The first is that, while we can prepare for those things which are within our control, it’s almost impossible to prepare for what the EU are or are not going to do. One thing that is absolutely certain is that if we do indeed leave without a deal on 31 October the EU are going to feel no sense of commitment or obligation to us whatsoever. Quite the reverse; they will be only too happy to see us sink into the mire, if that does indeed happen, if only to ensure that no other member state ever contemplates going the same way again.
That does not mean that they will seek to engineer chaos for its own sake. They will have their own practical interests to protect and where those happen to coincide with the UK’s, we will be the beneficiaries. But the key point is that where those interests do not coincide, they will act purely in their own interests. Chaos in both London and Paris, no thank you; chaos in London but not in Paris, ‘c’est la vie’. And even the more instinctively anglophile Berlin is not going to lift a finger, or spend a euro, to help us out of a mess that they think is totally of our own making.

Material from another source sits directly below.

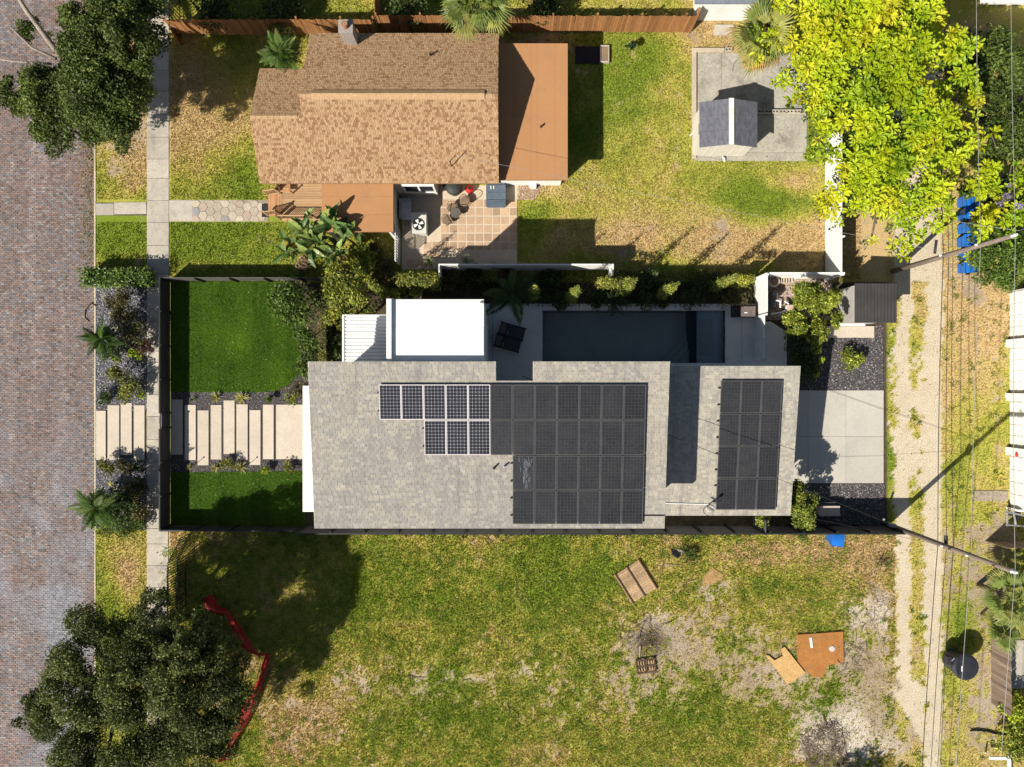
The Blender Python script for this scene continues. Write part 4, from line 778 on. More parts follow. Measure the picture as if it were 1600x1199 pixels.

But that is not the main reason why I am less than sanguine about the consequences of a no deal Brexit. The second, and even more important reason, why I think it may well be far from alright on the night, and in the days, weeks and months to follow, is the sheer unpredictability of what may happen.
In my five years as a permanent secretary we were up with the best of them in having risk registers, mitigation strategies, contingency planning and disaster recovery rehearsals. And they were all valuable and they all helped. But none of them protected you against the one that no one saw coming. They were the ones that hit you out of a clear blue sky; the huge knock-on consequences of the loss by HMRC of a memory stick containing the entire child benefit population; the leaking of a document you didn’t even know existed; the failure of a piece of IT buried so deep in a legacy system that no one any longer knew it was even there, let alone what it did or how to replace it.
My real worry for a no deal Brexit are the similarly unknown unknowns. The ones that we haven’t planned for because they simply aren’t on anyone’s radar; the ones that aren’t in the Yellowhammer dossier at all; the ones that we’ll only know have hit us when, to take the Mike Tyson analogy, they actually have.
Can more be done? For the government to stop posturing and seek seriously to reach a deal with the EU in the very few weeks we have left would be a good start. But I fear the die may now be cast. In which case only time is going to tell what will actually happen. That is what, I suspect, my successors today in Whitehall are privately thinking, if not publicly saying.